A. Yes, the state itself. They were not worried, they were not concerned, they were independent. Same is the case with arbitration in England. I sit as an arbitrator and there is one layer of supervision and I would dare not do anything that is wrong. The way the system works in England is that if there is even one slightly dicey arbitrator, nobody will deal with him and that is done by self regulation, not by Parliament passing any law.

Q. You have been on the panel of ICC Paris since 1990.

A. I was representing India on International Court of Arbitration; I represented India for 12 years.

Q. Why has England emerged as a hub for arbitration. What did they do right?

A. What they did right was integrity and priority in ensuring the interest of justice. In England, arbitration has been going on for 300 years, people have been coming to England for 300 years, so it has a history and though Singapore is trying to compete, it’s nowhere near England.

Q. So what is your preferred centre for arbitration?

A. I would say London, because there is one layer of supervision by the court and that is very important.
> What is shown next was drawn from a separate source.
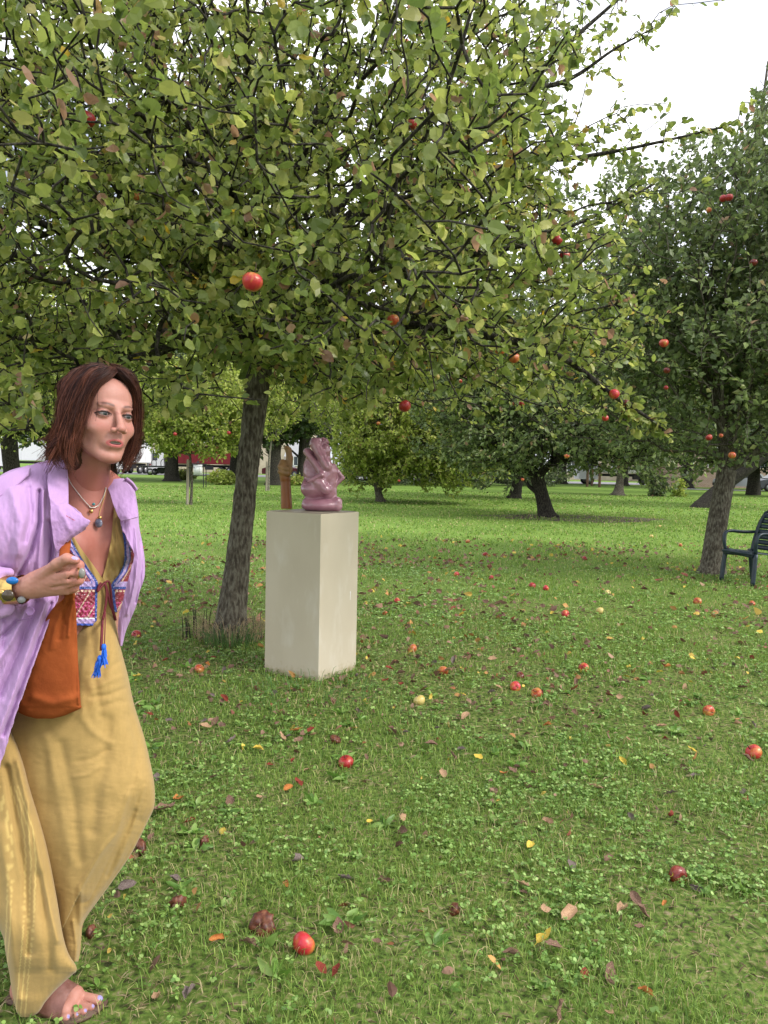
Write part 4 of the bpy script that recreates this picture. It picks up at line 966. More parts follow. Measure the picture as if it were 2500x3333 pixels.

Q. In a country like India, with 125 crore people and as the only country in the world which is possibly going to give a growth of 8% or 10%, a lot of disputes are going to arise. There is a tremendous opportunity in India as far as arbitration is concerned. Do you think India has the potential to at least emerge as a leading centre for arbitration?

A. Of course, India has (the potential) because there are very good lawyers in India. Take, for example, the current Attorney General K.K. Venugopal; he is a lawyer of absolute integrity. Fali Nariman, Soli Sorabjee, there are so many lawyers of tremendous integrity, but the strength of the chain is its weakest link. 

Even if one person is slightly bent, the perception in the outside world...perception is everything for a country to stand out as a top of class.

Q. You have emerged as one of the top international arbitrators we have today. What does it take? Is integrity, as you have always pointed out, the only thing required?

A. No. I think my policy has always been that law is for justice and not justice for law, and sometimes I am criticised for that. When I sit as an arbitrator, I try and do what is fair justice according to my conscience and that is very important. When an arbitrator has to decide completely independently, he doesn’t have to decide for his appointer, but he has to ensure that his appointer’s points are considered by his co-arbitrator at the time of making the final decision; that is the most important thing.